Carbon burial and infill rates in small Western Boreal lakes: physical factors affecting carbon storage

Abstract

Effects of depression depth (ZT), lake surface elevation (ES), catchment area:lake surface area (AT:AO), trophic status, and surficial geology on sediment burial rates in small Western Boreal Plain lakes were assessed using content and chronology of cores from a relatively large and small lake on each of moraine (M), glaciofluvial (GF), and glaciolacustrine (GL) deposits. Aquatic and terrestrial plant and sediment carbon:nitrogen (C:N) suggested most buried C was aquatic. The rate of long-term total C burial averaged 31 g·m–2·year–1 (range: 0–84 g·m–2·year–1); this was recently 79 g·m–2·year–1 (range: 40–180 g·m–2·year–1) (higher and more variable rates than previously reported for Boreal lakes).
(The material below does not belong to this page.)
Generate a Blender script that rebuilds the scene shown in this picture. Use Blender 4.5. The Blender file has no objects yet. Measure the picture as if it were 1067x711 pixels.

Long-term C accrual rate and sediment depth increased with increasing ZT. In each landform, a relatively low base elevation (EB = ES – ZT) lake began accumulating sediment thousands of years before a high EB lake. GF depressions were deeper and had accrued more C·m–2 (and infilled) faster than M and GL lakes; a large GF lake had no organic sediment, perhaps because of large groundwater inputs. Increasing AT:AO corresponded with increasing C accrual rates where precipitation and evaporation dominated (surface runoff infrequent) (M and GL) but not where groundwater dominated (GF lakes) lake water budgets, illustrating the importance of landform and depression characteristics in regionalizing lake-C burial estimates.